SOURCE DATA
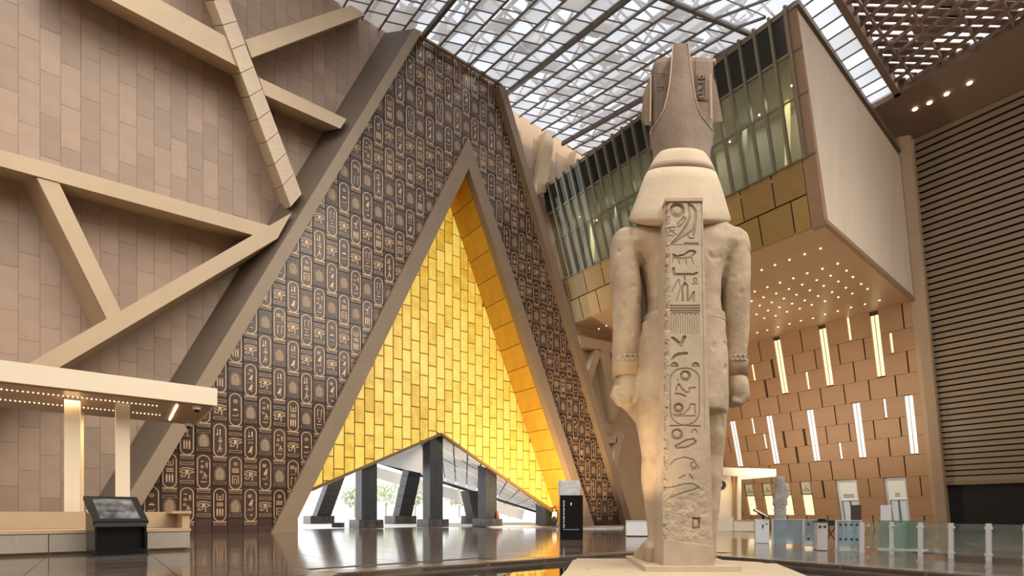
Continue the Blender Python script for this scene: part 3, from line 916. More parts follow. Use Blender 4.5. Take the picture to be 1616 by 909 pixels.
# ---- lattice beams: front outline (pixels of its face) and back outline on the tile wall
def beam(name, front, back, m, lab, vf=VF, vb=VT, group='lattice beams on the tiled wall'):
    a = [pv(x, y, vf) for x, y in front]; b = [pv(x, y, vb) for x, y in back]
    return build(name, MB().hexa(a, b), m, label=lab, cat='beam', group=group, kind='structure')
bv = VF + 0.25
beam('beam', [(60, -129), (253, 0), (361, 60), (379, 107), (60, -61)], [(60, -110), (253, 15), (352, 75), (374, 124), (60, -40)], M['beam'], 'broad sloping beam crossing the top corner of the tiled wall')
sf = [pv(x, y, VF-.15) for x, y in [(307, -80), (331, -80), (476, 306), (459, 326)]]; sb = [pv(x, y, VT) for x, y in [(292, -80), (322, -70), (470, 308), (446, 332)]]
sj = empty('beam', sf[3], 'steep stone-jointed beam running down to the main raking beam', 'beam', 'lattice beams on the tiled wall', 'structure')
for i in range(11):
    t0, t1 = i/11 + (.0012 if i else 0), (i+1)/11 - (.0012 if i < 10 else 0)
    L2 = lambda a_, b_, t: a_.lerp(b_, t)
    build('beam_stone', MB().hexa([L2(sf[0], sf[3], t0), L2(sf[1], sf[2], t0), L2(sf[1], sf[2], t1), L2(sf[0], sf[3], t1)], [L2(sb[0], sb[3], t0), L2(sb[1], sb[2], t0), L2(sb[1], sb[2], t1), L2(sb[0], sb[3], t1)]), M['beam_stone'] if 'beam_stone' in M else M.setdefault('beam_stone', mat('veined beam stone', (.56, .43, .29), .6, noise=(1.5, (.47, .35, .24), (1, 1, 3)), vary=.05)), sj)
beam('beam', [(387, 63), (554, 8), (577, 23), (397, 91)], [(387, 70), (552, 18), (566, 32), (398, 93)], M['beam'], 'rising beam that ends under the glass roof')
beam('beam', [(408, 122), (547, 188), (537, 203), (418, 150)], [(408, 140), (532, 196), (509, 208), (425, 172)], M['beam'], 'short beam butting against the upper main raking beam')
beam('beam', [(-190, 184), (95, 262), (425, 356), (400, 371), (95, 288), (-190, 210)], [(-190, 199), (95, 280), (410, 366), (380, 379), (103, 307), (-190, 228)], M['beam'], 'long gently falling beam across the middle of the tiled wall')
beam('beam', [(58, 280), (93, 288), (191, 491), (169, 504)], [(35, 285), (75, 295), (180, 495), (144, 518)], M['beam'], 'steep beam between the long falling beam and the rising beam', VF+0.06)
beam('beam', [(-190, 708), (95, 545), (460, 336), (438, 376), (95, 579), (-190, 745)], [(-190, 715), (95, 555), (430, 360), (384, 418), (112, 583), (-190, 760)], M['beam'], 'long rising beam from the booth roof to the main raking beam', VF-0.05)
# main raking beam: edge stone and wide flank, its shade painted into a darker colour
mfront = [(653, 44), (666, 50), (200, 838), (168, 838)]
a = [pv(x, y, VF-0.3) for x, y in mfront]
def atv(p, v): return Vector((p.x, v, p.z))
mb_e = empty('beam', a[2], 'massive raking beam edging the inscribed wall from floor to glass roof', 'beam', kind='structure')
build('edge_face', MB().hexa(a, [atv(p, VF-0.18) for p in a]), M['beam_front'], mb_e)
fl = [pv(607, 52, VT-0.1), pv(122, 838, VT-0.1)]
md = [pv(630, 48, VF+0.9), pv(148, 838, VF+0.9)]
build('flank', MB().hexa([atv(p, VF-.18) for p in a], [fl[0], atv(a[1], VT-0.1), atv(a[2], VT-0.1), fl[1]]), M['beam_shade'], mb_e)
# far raking beam at the other edge of the inscribed wall
nf = [(787, 134), (798, 138), (999, 829), (989, 829)]
a = [pv(x, y, VF-0.1) for x, y in nf]
build('beam', MB().hexa(a, [atv(p, VT) for p in a]), M['frame'], label='slender raking beam on the far edge of the inscribed wall', cat='beam', kind='structure')
# roof edge trim over the inscribed wall
build('trim_2', MB().bar(pv(655, 52, VF+0.2), pv(792, 135, VF+0.2), 0.2, 0.16), M['frame'], label='thin tan trim where the inscribed wall meets the glass roof', kind='structure')

VTF = 39.8
# ---- tan wall beyond, with its own pilasters and lattice
fwl = empty('wall_far', (60, VTF+0.6, 0), label='tan plastered wall beyond the slender raking beam', cat='wall', kind='structure')
f0 = pv(800, 137, VTF)
n0 = pv(995, 829, VTF)
build('plaster', MB().hexa([Vector((f0.x, VTF, ZR+2)), Vector((90, VTF, ZR+2)), Vector((90, VTF, -2)), Vector((n0.x, VTF, -2))], [Vector((f0.x, VTF+.5, ZR+2)), Vector((90, VTF+.5, ZR+2)), Vector((90, VTF+.5, -2)), Vector((n0.x, VTF+.5, -2))]), M['tan'], fwl)
VF_ = Frame((0, VTF, 0), (1, 0, 0), (0, 0, 1), (0, -1, 0))
for i in range(0, 16):
    for j in range(0, 9):
        x0 = f0.x + 0.2 + i*1.6; z0_ = 24 + j*2.2 + (1.1 if i % 2 else 0)
        if z0_ + 2.2 > ZR + 1.5: continue
        piece('wall_slab', VF_, (x0, z0_, x0+1.6, z0_+2.2), [neg(half((f0.x, ZR), (n0.x, 0), (0, 10)))], 0.0, 0.05, M['tile'], fwl, 0.01)
LATT = [([(863, 204), (877, 208), (862, 303), (846, 306)], 'pilaster nearest the slender raking beam, under the glass roof'),
        ([(911, 233), (927, 238), (922, 262), (905, 262)], 'small pilaster above the far end of the glazed block'),
        ([(913, 529), (1002, 548), (1002, 565), (918, 546)], 'level beam tucked below the lit soffit'),
        ([(941, 550), (950, 552), (933, 606), (927, 588)], 'thin raking strut hanging from the level beam'),
        ([(945, 551), (962, 555), (977, 648), (969, 664)], 'long raking strut behind the slender beam'),
        ([(957, 689), (974, 689), (974, 699), (961, 699)], 'short stub beam beside the statue'),
        ([(974, 681), (986, 681), (972, 748), (968, 738)], 'lowest raking strut beside the statue')]
for q, lab in LATT:
    a = [pv(x, y, VTF-1.0) for x, y in q]
    build('beam', MB().hexa(a, [atv(p, VTF) for p in a]), M['beam'], label=lab, cat='beam', group='struts on the tan wall', kind='structure')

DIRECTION
Exactly as written, return every line of the listing, but not the pictures.

ANSWER TO THE EXERCISE
Continue the Blender Python script for this scene: part 3, from line 916. More parts follow. Use Blender 4.5. Take the picture to be 1616 by 909 pixels.
# ---- lattice beams: front outline (pixels of its face) and back outline on the tile wall
def beam(name, front, back, m, lab, vf=VF, vb=VT, group='lattice beams on the tiled wall'):
    a = [pv(x, y, vf) for x, y in front]; b = [pv(x, y, vb) for x, y in back]
    return build(name, MB().hexa(a, b), m, label=lab, cat='beam', group=group, kind='structure')
bv = VF + 0.25
beam('beam', [(60, -129), (253, 0), (361, 60), (379, 107), (60, -61)], [(60, -110), (253, 15), (352, 75), (374, 124), (60, -40)], M['beam'], 'broad sloping beam crossing the top corner of the tiled wall')
sf = [pv(x, y, VF-.15) for x, y in [(307, -80), (331, -80), (476, 306), (459, 326)]]; sb = [pv(x, y, VT) for x, y in [(292, -80), (322, -70), (470, 308), (446, 332)]]
sj = empty('beam', sf[3], 'steep stone-jointed beam running down to the main raking beam', 'beam', 'lattice beams on the tiled wall', 'structure')
for i in range(11):
    t0, t1 = i/11 + (.0012 if i else 0), (i+1)/11 - (.0012 if i < 10 else 0)
    L2 = lambda a_, b_, t: a_.lerp(b_, t)
    build('beam_stone', MB().hexa([L2(sf[0], sf[3], t0), L2(sf[1], sf[2], t0), L2(sf[1], sf[2], t1), L2(sf[0], sf[3], t1)], [L2(sb[0], sb[3], t0), L2(sb[1], sb[2], t0), L2(sb[1], sb[2], t1), L2(sb[0], sb[3], t1)]), M['beam_stone'] if 'beam_stone' in M else M.setdefault('beam_stone', mat('veined beam stone', (.56, .43, .29), .6, noise=(1.5, (.47, .35, .24), (1, 1, 3)), vary=.05)), sj)
beam('beam', [(387, 63), (554, 8), (577, 23), (397, 91)], [(387, 70), (552, 18), (566, 32), (398, 93)], M['beam'], 'rising beam that ends under the glass roof')
beam('beam', [(408, 122), (547, 188), (537, 203), (418, 150)], [(408, 140), (532, 196), (509, 208), (425, 172)], M['beam'], 'short beam butting against the upper main raking beam')
beam('beam', [(-190, 184), (95, 262), (425, 356), (400, 371), (95, 288), (-190, 210)], [(-190, 199), (95, 280), (410, 366), (380, 379), (103, 307), (-190, 228)], M['beam'], 'long gently falling beam across the middle of the tiled wall')
beam('beam', [(58, 280), (93, 288), (191, 491), (169, 504)], [(35, 285), (75, 295), (180, 495), (144, 518)], M['beam'], 'steep beam between the long falling beam and the rising beam', VF+0.06)
beam('beam', [(-190, 708), (95, 545), (460, 336), (438, 376), (95, 579), (-190, 745)], [(-190, 715), (95, 555), (430, 360), (384, 418), (112, 583), (-190, 760)], M['beam'], 'long rising beam from the booth roof to the main raking beam', VF-0.05)
# main raking beam: edge stone and wide flank, its shade painted into a darker colour
mfront = [(653, 44), (666, 50), (200, 838), (168, 838)]
a = [pv(x, y, VF-0.3) for x, y in mfront]
def atv(p, v): return Vector((p.x, v, p.z))
mb_e = empty('beam', a[2], 'massive raking beam edging the inscribed wall from floor to glass roof', 'beam', kind='structure')
build('edge_face', MB().hexa(a, [atv(p, VF-0.18) for p in a]), M['beam_front'], mb_e)
fl = [pv(607, 52, VT-0.1), pv(122, 838, VT-0.1)]
md = [pv(630, 48, VF+0.9), pv(148, 838, VF+0.9)]
build('flank', MB().hexa([atv(p, VF-.18) for p in a], [fl[0], atv(a[1], VT-0.1), atv(a[2], VT-0.1), fl[1]]), M['beam_shade'], mb_e)
# far raking beam at the other edge of the inscribed wall
nf = [(787, 134), (798, 138), (999, 829), (989, 829)]
a = [pv(x, y, VF-0.1) for x, y in nf]
build('beam', MB().hexa(a, [atv(p, VT) for p in a]), M['frame'], label='slender raking beam on the far edge of the inscribed wall', cat='beam', kind='structure')
# roof edge trim over the inscribed wall
build('trim_2', MB().bar(pv(655, 52, VF+0.2), pv(792, 135, VF+0.2), 0.2, 0.16), M['frame'], label='thin tan trim where the inscribed wall meets the glass roof', kind='structure')

VTF = 39.8
# ---- tan wall beyond, with its own pilasters and lattice
fwl = empty('wall_far', (60, VTF+0.6, 0), label='tan plastered wall beyond the slender raking beam', cat='wall', kind='structure')
f0 = pv(800, 137, VTF)
n0 = pv(995, 829, VTF)
build('plaster', MB().hexa([Vector((f0.x, VTF, ZR+2)), Vector((90, VTF, ZR+2)), Vector((90, VTF, -2)), Vector((n0.x, VTF, -2))], [Vector((f0.x, VTF+.5, ZR+2)), Vector((90, VTF+.5, ZR+2)), Vector((90, VTF+.5, -2)), Vector((n0.x, VTF+.5, -2))]), M['tan'], fwl)
VF_ = Frame((0, VTF, 0), (1, 0, 0), (0, 0, 1), (0, -1, 0))
for i in range(0, 16):
    for j in range(0, 9):
        x0 = f0.x + 0.2 + i*1.6; z0_ = 24 + j*2.2 + (1.1 if i % 2 else 0)
        if z0_ + 2.2 > ZR + 1.5: continue
        piece('wall_slab', VF_, (x0, z0_, x0+1.6, z0_+2.2), [neg(half((f0.x, ZR), (n0.x, 0), (0, 10)))], 0.0, 0.05, M['tile'], fwl, 0.01)
LATT = [([(863, 204), (877, 208), (862, 303), (846, 306)], 'pilaster nearest the slender raking beam, under the glass roof'),
        ([(911, 233), (927, 238), (922, 262), (905, 262)], 'small pilaster above the far end of the glazed block'),
        ([(913, 529), (1002, 548), (1002, 565), (918, 546)], 'level beam tucked below the lit soffit'),
        ([(941, 550), (950, 552), (933, 606), (927, 588)], 'thin raking strut hanging from the level beam'),
        ([(945, 551), (962, 555), (977, 648), (969, 664)], 'long raking strut behind the slender beam'),
        ([(957, 689), (974, 689), (974, 699), (961, 699)], 'short stub beam beside the statue'),
        ([(974, 681), (986, 681), (972, 748), (968, 738)], 'lowest raking strut beside the statue')]
for q, lab in LATT:
    a = [pv(x, y, VTF-1.0) for x, y in q]
    build('beam', MB().hexa(a, [atv(p, VTF) for p in a]), M['beam'], label=lab, cat='beam', group='struts on the tan wall', kind='structure')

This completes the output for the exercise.